A few days after I hung out at babe.net’s offices, the staff went out to drink together to toast departing team members; Rivlin, the CEO, had decided to shutter the U.S version of The Tab, in order to reallocate the money to the cresting babe.net. He was in town to say good-bye to his staffers. The night was an aggressive one. “I didn’t pay for my own drinks the whole night,” a staffer named Chloe recalled. “I was drinking a lot,” she said, “and browning out.” At some point, she and everyone else ended up back at the company apartment in Williamsburg Herrmann and Rivlin shared. Chloe found herself dancing with Rivlin and eventually making out with him until another co-worker intervened. One staffer told me that the encounter made her, and the other staffers, deeply uncomfortable. Mitzali, Chloe’s manager, told everyone they had to leave the party. Chloe says that she takes responsibility for her part in the make-out but still felt weird about the whole thing. She burst into tears in the bathroom immediately afterward, and woke up the next morning and texted her boss, Amanda Ross, “I fucked up.”
“I felt like they looked at me differently after this happened,” Chloe said recently.

These blurred lines often accompany a lack of processes around ordinary business practices, like HR. Davis also reports that five employees attempted to address their inequitable workplace culture in a letter, and that editor Joshi Hermann’s response was to organize meetings. These meetings—which took the form of 90-minute incident reports—were “witnessed” in tandem with Shukman, another male manager.
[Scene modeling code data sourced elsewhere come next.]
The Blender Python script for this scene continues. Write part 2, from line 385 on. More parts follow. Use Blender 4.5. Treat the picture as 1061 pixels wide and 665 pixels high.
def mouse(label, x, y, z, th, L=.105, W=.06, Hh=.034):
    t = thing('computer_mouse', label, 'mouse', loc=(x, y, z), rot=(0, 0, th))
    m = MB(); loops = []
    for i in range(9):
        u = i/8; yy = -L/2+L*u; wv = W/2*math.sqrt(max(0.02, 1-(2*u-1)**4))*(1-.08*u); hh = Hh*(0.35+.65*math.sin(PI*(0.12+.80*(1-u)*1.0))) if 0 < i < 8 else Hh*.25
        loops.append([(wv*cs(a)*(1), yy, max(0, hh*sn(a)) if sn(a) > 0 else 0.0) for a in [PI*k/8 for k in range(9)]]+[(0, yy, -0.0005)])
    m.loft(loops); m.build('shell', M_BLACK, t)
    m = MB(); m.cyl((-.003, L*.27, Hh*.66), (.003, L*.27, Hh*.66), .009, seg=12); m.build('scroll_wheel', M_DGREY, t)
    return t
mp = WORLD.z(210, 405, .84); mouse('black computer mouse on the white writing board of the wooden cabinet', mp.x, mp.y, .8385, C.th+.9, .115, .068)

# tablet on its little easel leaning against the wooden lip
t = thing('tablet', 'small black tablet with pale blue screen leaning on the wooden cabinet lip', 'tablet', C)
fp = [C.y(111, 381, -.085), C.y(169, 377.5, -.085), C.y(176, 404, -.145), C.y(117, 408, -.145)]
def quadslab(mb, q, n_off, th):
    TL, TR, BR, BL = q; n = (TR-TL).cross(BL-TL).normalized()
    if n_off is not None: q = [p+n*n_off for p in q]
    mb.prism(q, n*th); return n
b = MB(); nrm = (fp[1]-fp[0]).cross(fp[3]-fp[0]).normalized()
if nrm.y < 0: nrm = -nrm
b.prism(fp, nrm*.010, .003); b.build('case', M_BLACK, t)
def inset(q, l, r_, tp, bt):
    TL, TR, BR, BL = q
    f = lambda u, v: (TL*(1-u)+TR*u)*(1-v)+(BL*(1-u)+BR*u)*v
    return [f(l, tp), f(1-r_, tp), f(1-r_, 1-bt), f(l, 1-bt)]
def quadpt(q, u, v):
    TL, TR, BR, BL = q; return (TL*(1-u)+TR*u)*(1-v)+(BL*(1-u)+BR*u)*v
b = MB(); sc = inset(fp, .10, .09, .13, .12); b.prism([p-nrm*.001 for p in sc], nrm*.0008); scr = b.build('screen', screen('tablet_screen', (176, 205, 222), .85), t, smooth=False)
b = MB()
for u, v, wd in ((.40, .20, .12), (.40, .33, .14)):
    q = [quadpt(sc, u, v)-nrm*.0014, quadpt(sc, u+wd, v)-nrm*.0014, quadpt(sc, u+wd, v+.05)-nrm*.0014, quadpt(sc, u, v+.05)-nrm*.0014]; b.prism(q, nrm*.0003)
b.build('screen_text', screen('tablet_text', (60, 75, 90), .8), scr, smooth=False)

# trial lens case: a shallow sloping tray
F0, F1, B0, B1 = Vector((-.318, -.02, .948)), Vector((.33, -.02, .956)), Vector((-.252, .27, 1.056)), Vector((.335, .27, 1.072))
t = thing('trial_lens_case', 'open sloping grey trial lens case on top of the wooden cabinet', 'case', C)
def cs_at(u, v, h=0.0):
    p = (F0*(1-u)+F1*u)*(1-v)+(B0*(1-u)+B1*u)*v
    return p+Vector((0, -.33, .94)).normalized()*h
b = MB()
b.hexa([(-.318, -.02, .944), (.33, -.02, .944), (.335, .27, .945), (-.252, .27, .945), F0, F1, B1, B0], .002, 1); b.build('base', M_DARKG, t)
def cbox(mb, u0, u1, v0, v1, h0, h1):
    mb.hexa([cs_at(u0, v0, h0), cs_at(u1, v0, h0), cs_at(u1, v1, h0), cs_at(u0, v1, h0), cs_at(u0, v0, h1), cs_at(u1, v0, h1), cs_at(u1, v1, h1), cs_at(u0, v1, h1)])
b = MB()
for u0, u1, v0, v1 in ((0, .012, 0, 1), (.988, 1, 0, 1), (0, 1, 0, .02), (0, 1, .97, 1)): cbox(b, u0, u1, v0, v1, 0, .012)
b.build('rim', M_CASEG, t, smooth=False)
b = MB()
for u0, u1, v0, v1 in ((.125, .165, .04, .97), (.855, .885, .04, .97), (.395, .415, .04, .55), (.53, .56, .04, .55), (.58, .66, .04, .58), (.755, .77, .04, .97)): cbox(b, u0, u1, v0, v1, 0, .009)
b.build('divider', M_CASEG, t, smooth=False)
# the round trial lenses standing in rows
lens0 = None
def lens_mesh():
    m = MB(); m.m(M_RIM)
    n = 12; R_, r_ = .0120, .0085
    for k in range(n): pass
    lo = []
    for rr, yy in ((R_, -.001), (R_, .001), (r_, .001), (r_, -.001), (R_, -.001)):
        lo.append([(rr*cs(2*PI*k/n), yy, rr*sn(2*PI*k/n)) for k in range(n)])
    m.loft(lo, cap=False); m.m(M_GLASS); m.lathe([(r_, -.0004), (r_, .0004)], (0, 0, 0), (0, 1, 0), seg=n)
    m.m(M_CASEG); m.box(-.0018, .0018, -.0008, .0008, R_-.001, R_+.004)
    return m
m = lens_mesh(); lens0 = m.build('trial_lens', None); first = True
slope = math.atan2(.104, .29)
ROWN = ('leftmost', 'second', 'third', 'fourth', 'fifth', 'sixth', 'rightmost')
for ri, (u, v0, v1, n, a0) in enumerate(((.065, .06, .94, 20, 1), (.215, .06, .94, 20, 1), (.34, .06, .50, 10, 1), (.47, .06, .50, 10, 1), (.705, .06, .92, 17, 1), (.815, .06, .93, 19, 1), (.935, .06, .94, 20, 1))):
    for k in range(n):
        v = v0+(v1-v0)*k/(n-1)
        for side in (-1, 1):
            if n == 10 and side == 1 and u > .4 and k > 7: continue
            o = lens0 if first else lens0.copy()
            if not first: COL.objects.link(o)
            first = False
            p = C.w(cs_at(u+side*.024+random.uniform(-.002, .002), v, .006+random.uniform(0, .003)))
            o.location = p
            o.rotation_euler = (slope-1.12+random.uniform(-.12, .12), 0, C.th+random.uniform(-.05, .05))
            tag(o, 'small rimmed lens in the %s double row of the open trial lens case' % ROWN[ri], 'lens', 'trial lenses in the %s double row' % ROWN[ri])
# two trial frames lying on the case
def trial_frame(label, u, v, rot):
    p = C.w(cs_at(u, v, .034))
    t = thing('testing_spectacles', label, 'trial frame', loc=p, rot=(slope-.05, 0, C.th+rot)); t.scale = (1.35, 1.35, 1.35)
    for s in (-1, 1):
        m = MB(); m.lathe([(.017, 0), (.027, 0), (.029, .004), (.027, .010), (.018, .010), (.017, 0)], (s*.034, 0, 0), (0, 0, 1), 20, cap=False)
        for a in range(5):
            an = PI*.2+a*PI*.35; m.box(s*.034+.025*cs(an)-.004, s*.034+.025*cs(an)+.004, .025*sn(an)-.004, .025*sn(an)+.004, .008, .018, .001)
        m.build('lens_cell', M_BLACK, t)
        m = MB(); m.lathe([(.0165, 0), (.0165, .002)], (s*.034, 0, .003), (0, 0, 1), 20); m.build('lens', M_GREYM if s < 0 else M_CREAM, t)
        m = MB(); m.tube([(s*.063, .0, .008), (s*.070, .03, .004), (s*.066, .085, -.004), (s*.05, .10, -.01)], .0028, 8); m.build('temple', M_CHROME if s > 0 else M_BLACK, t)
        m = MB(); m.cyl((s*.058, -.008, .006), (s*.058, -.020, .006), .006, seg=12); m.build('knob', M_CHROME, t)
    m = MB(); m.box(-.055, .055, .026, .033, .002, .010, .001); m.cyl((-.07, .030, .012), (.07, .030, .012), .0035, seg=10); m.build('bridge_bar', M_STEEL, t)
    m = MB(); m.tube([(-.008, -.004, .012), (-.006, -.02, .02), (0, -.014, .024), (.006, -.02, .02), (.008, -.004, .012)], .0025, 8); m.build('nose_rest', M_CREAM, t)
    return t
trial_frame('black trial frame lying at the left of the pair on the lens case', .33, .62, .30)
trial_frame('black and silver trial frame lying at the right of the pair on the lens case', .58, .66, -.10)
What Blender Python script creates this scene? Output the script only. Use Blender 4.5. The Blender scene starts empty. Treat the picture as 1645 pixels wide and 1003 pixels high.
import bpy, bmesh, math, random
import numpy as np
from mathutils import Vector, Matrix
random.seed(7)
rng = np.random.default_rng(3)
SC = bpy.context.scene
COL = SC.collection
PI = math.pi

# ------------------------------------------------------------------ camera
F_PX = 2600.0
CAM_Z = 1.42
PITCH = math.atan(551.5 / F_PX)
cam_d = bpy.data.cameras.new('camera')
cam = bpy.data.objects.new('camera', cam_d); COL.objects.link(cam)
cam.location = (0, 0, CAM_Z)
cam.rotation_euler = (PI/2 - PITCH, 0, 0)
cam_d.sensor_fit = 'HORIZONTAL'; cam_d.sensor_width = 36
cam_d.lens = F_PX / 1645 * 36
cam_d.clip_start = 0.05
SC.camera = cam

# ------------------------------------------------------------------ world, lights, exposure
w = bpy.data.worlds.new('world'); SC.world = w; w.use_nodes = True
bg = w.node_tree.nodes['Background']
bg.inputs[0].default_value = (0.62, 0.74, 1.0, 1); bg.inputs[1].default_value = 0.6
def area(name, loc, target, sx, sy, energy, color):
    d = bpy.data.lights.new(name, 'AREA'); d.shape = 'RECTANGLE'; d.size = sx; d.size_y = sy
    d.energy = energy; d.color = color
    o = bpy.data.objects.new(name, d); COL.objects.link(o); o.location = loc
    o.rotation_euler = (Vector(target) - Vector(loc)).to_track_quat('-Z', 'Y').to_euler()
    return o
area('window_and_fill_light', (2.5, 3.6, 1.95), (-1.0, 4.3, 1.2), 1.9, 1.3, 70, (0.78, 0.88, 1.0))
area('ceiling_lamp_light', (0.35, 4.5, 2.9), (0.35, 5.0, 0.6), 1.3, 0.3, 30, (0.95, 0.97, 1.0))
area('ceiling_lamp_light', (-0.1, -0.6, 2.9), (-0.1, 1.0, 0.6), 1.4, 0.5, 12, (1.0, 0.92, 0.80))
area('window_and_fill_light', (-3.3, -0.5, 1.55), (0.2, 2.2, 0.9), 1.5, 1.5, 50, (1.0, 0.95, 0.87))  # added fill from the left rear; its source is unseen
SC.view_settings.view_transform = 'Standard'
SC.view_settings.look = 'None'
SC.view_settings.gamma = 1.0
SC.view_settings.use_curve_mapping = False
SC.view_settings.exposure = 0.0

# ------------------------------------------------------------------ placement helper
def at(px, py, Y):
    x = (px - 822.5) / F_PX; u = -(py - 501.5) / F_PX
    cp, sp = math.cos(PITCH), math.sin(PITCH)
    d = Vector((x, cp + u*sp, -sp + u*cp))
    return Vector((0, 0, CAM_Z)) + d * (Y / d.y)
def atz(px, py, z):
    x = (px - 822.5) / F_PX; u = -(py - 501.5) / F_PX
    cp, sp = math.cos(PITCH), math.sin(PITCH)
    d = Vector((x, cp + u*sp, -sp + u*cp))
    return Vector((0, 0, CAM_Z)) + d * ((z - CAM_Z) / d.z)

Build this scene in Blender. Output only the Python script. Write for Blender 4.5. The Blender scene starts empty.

After a week of investigation it is perhaps unsurprising that, according to Davis, Hermann ultimately found these complaints “baseless.”

Institutional support can at times feel like a barrier but ultimately works to protect writers and editors—including from superiors

Babe.net isn’t the first modern publication to be run like a start-up in the interest of thin margins, venture dollars, and something like “synergy.” But in Davis’s telling, Babe.net is an almost cliché cautionary tale for the exploitation that can arise from this kind of approach. Institutional support can at times feel like a barrier (multiple rounds of editing, sometimes excruciatingly long legal review, etc.) but ultimately works to protect writers and editors, including from superiors behaving unprofessionally or, at worst, in a predatory fashion. Apart from the reported workplace infractions, it highlights the way irreverence without a unified mission and philosophy underpinning it can quickly fall apart—shitposting for the exercise of it, rather than truth-telling with voice—and can, in the worst cases, be self-immolating, even when there is a clear journalistic purpose.

It’s no surprise that Gawker, Jezebel’s former sister site, was an inspiration for an early iteration of Babe. (It’s also not surprising when Davis writes that its “new writers, with an average age of approximately 23″ had barely “heard of Gawker—much less did they know about its fall.”) Gawker, for all the ways it pioneered a certain style of blogging, had its own legacy of inequitable treatment of women; Jezebel, as the “women’s site,” was often ignored or left to proliferate on its own.

But it’s also a myth that Gawker Media’s lack of boundaries were what allowed it to become influential; at its best, its tone was (and is, in its various iterations) a function of the reporting and deep interrogation that fueled it, its irreverence aimed more broadly at systems and privilege rather than the perceived notion of hearing oneself talk or simply being an asshole. The objective of punching up and even calling out well-networked bullshit, is imperative, and one that the best journalists, as they stake out their careers, maintain. Such voices will always require the infrastructure to nurture them—to allow them to take bold, defiant stances—and unfortunately infrastructure is often the first thing to go, especially when women’s work is at stake.